=== WRITTEN TASK ===
Restate word for word the lines of the data below, from the first through the one that has "v = np.asarray(v, float);".

(Entries with scene source code)
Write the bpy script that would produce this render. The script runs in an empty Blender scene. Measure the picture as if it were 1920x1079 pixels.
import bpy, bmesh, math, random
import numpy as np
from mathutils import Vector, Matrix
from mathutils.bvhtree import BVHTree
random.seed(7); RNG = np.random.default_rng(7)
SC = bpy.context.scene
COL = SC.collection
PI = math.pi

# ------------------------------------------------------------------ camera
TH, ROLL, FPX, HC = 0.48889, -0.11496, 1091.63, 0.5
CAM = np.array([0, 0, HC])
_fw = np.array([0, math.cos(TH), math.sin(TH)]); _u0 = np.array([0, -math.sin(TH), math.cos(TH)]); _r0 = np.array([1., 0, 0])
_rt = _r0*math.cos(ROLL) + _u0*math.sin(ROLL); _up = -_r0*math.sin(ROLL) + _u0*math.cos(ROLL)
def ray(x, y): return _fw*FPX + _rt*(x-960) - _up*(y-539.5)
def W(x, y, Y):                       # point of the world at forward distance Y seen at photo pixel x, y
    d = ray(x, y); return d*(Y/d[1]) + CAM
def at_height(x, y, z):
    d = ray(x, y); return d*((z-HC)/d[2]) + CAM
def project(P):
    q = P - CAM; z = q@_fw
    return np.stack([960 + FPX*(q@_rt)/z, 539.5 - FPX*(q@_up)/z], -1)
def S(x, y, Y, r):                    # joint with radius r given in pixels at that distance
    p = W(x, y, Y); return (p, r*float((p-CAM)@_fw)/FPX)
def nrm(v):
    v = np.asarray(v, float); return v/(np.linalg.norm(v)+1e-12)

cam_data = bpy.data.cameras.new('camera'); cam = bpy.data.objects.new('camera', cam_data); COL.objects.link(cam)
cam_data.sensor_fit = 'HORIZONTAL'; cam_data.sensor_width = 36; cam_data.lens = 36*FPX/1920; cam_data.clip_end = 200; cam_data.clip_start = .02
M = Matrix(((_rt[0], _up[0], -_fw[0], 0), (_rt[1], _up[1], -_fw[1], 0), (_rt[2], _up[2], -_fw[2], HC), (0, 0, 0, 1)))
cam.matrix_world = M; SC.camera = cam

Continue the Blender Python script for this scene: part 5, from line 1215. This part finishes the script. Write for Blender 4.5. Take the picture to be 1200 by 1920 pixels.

=== THE OUTPUT ===
Write the bpy script that would produce this render. The script runs in an empty Blender scene. Measure the picture as if it were 1920x1079 pixels.
import bpy, bmesh, math, random
import numpy as np
from mathutils import Vector, Matrix
from mathutils.bvhtree import BVHTree
random.seed(7); RNG = np.random.default_rng(7)
SC = bpy.context.scene
COL = SC.collection
PI = math.pi

# ------------------------------------------------------------------ camera
TH, ROLL, FPX, HC = 0.48889, -0.11496, 1091.63, 0.5
CAM = np.array([0, 0, HC])
_fw = np.array([0, math.cos(TH), math.sin(TH)]); _u0 = np.array([0, -math.sin(TH), math.cos(TH)]); _r0 = np.array([1., 0, 0])
_rt = _r0*math.cos(ROLL) + _u0*math.sin(ROLL); _up = -_r0*math.sin(ROLL) + _u0*math.cos(ROLL)
def ray(x, y): return _fw*FPX + _rt*(x-960) - _up*(y-539.5)
def W(x, y, Y):                       # point of the world at forward distance Y seen at photo pixel x, y
    d = ray(x, y); return d*(Y/d[1]) + CAM
def at_height(x, y, z):
    d = ray(x, y); return d*((z-HC)/d[2]) + CAM
def project(P):
    q = P - CAM; z = q@_fw
    return np.stack([960 + FPX*(q@_rt)/z, 539.5 - FPX*(q@_up)/z], -1)
def S(x, y, Y, r):                    # joint with radius r given in pixels at that distance
    p = W(x, y, Y); return (p, r*float((p-CAM)@_fw)/FPX)
def nrm(v):
    v = np.asarray(v, float); return v/(np.linalg.norm(v)+1e-12)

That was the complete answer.